Knowledge sovereignty is the right of a people or community to control the production, interpretation, transmission, and use of their own knowledge. It asserts that communities — not outside researchers, institutions, or states — have authority over their intellectual traditions, and that knowledge extracted without consent or accountability is a form of appropriation regardless of how accurately it is reproduced.

The concept is most explicitly developed in Indigenous political thought. Linda Tuhiwai Smith’s Decolonizing Methodologies established that Western research traditions have functioned as instruments of colonization — extracting knowledge from Indigenous peoples, reframing it in Western categories, and using it to justify colonial governance (Smith, 2021). Knowledge sovereignty is the counter-claim: Indigenous communities determine the questions asked, the methods used, the interpretation of results, and the conditions of dissemination.

Sandy Grande’s Red Pedagogy connects knowledge sovereignty to political sovereignty — the claim that Indigenous peoples’ right to self-determination includes self-determination in education and knowledge production (Grande, 2015).
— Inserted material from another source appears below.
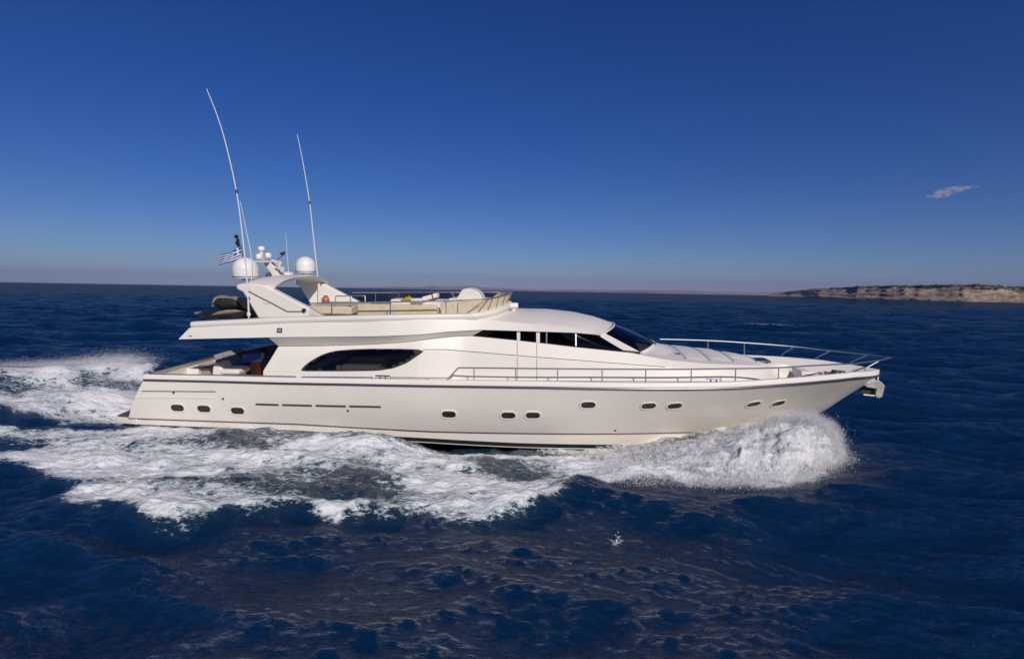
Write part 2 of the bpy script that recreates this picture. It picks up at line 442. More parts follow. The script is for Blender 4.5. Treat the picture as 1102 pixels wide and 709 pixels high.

This is not a demand for inclusion in Western knowledge systems; it is the assertion that Indigenous knowledge systems are independent, living frameworks with their own coherence and authority.

Knowledge sovereignty applies beyond Indigenous contexts:

  • Black radical pedagogies assert Black communities’ right to produce and control their own intellectual traditions. Carter G. Woodson’s critique of miseducation and the Black Studies movement both claim epistemic self-determination [@woodson_MisEducationNegro_1933].
  • Community-based knowledge systems — from Zapatista autonomous education to popular education movements — exercise knowledge sovereignty in practice by producing curricula that serve their communities rather than external authorities.
  • Any knowledge system that draws on the work of specific communities or traditions faces the question of accountability: does the system serve or extract from those communities? Citation is necessary but not sufficient; the question is whether the communities have voice in how their knowledge is represented and used.

This term matters for a text-based knowledge repository like this vault. A repository that describes Indigenous, Black, or other communal knowledge systems without accountability to those communities risks reproducing the extractive dynamics it critiques. Acknowledgment of what the medium cannot hold, explicit attribution, and scope honesty about whose voice is represented are minimum requirements — not solutions, but starting points.

  • land-based education — place-specific knowledge that belongs to specific communities and relationships
  • oral transmission — the mode of transmission through which much sovereign knowledge is carried
  • conscientization — the critical awareness that includes recognizing whose knowledge has been suppressed and whose has been imposed
  • prefigurative education — education that exercises knowledge sovereignty by building its own knowledge systems rather than seeking inclusion in colonial ones
Grande, S. (2015). Red Pedagogy: Native American Social and Political Thought (10th anniversary). Rowman & Littlefield.
Smith, L. T. (2021). Decolonizing Methodologies: Research and Indigenous Peoples (3rd ed.). Zed Books.